─── DATASET RECORDS
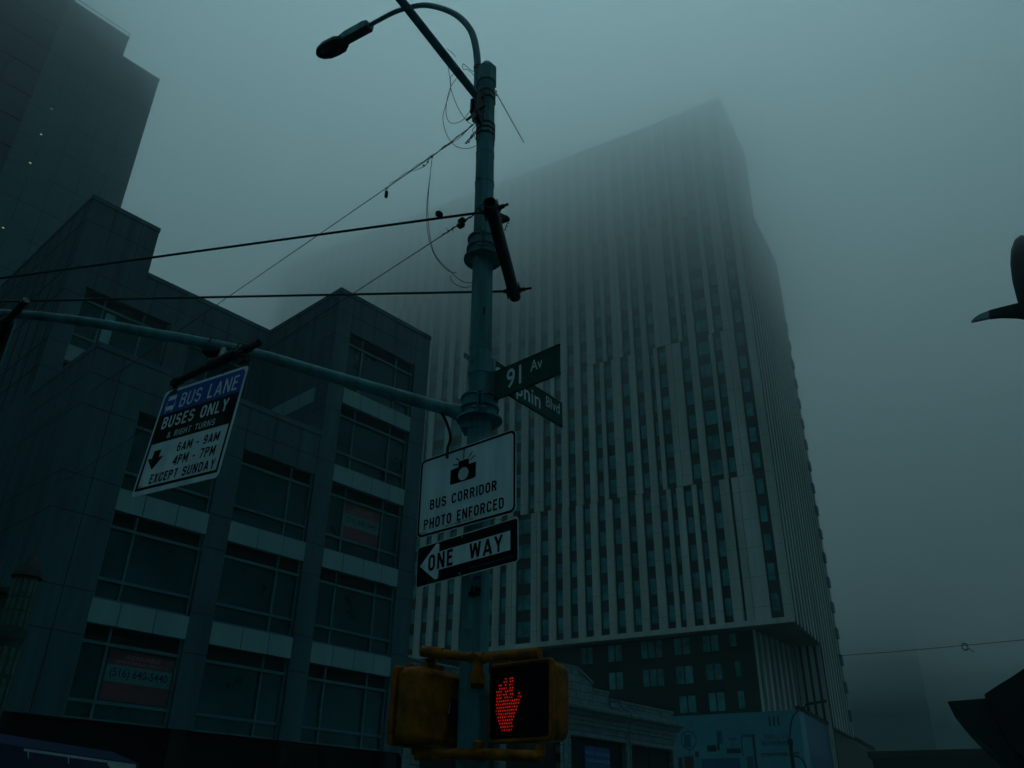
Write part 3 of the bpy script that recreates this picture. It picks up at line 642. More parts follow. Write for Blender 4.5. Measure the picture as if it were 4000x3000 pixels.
──────
─── DATASET RECORDS
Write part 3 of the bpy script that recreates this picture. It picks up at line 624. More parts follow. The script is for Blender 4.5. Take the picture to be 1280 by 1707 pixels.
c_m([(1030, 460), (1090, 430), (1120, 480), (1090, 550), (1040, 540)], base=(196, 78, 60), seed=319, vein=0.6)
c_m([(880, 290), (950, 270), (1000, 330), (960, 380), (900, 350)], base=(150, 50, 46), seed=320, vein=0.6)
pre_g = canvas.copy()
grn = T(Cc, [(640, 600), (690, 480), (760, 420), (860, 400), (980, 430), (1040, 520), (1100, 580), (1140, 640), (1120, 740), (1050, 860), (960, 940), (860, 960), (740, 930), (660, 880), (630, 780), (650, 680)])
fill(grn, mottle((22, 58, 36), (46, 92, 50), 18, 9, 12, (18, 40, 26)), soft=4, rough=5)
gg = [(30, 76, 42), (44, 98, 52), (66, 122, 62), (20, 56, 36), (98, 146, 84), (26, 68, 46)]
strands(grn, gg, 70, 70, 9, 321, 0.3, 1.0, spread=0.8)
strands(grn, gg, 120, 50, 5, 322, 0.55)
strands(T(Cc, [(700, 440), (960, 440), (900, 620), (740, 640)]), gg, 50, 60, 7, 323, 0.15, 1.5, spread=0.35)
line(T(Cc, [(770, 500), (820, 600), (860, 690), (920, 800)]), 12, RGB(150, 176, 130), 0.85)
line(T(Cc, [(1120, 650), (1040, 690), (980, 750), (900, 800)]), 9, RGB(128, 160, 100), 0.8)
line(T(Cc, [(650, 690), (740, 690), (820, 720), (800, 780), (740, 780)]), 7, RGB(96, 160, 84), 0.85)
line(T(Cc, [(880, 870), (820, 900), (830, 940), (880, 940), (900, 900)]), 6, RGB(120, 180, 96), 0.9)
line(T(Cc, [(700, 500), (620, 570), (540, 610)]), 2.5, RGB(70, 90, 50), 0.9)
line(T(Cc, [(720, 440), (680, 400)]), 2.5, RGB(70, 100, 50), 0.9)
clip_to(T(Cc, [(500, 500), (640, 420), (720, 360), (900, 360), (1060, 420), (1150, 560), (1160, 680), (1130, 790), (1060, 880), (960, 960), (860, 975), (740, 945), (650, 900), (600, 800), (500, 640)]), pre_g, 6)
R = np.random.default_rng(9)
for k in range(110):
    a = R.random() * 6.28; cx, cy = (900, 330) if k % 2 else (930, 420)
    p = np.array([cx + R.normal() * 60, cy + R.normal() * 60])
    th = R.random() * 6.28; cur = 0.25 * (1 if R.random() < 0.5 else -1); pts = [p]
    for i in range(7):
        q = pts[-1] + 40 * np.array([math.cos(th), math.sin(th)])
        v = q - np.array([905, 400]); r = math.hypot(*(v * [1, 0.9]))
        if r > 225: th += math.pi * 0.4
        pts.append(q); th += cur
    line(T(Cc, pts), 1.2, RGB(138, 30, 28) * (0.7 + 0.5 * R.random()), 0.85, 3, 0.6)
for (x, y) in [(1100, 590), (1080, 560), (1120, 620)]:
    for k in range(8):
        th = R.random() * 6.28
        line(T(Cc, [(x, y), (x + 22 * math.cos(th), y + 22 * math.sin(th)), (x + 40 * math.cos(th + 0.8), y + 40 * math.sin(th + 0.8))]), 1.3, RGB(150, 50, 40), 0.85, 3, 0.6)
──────
— REQUIRED WORK —
Filter the entries down to the lines containing "picture". Copy each of those lines.

— OUTPUT OF THE EXERCISE —
Write part 3 of the bpy script that recreates this picture. It picks up at line 642. More parts follow. Write for Blender 4.5. Measure the picture as if it were 4000x3000 pixels.
Write part 3 of the bpy script that recreates this picture. It picks up at line 624. More parts follow. The script is for Blender 4.5. Take the picture to be 1280 by 1707 pixels.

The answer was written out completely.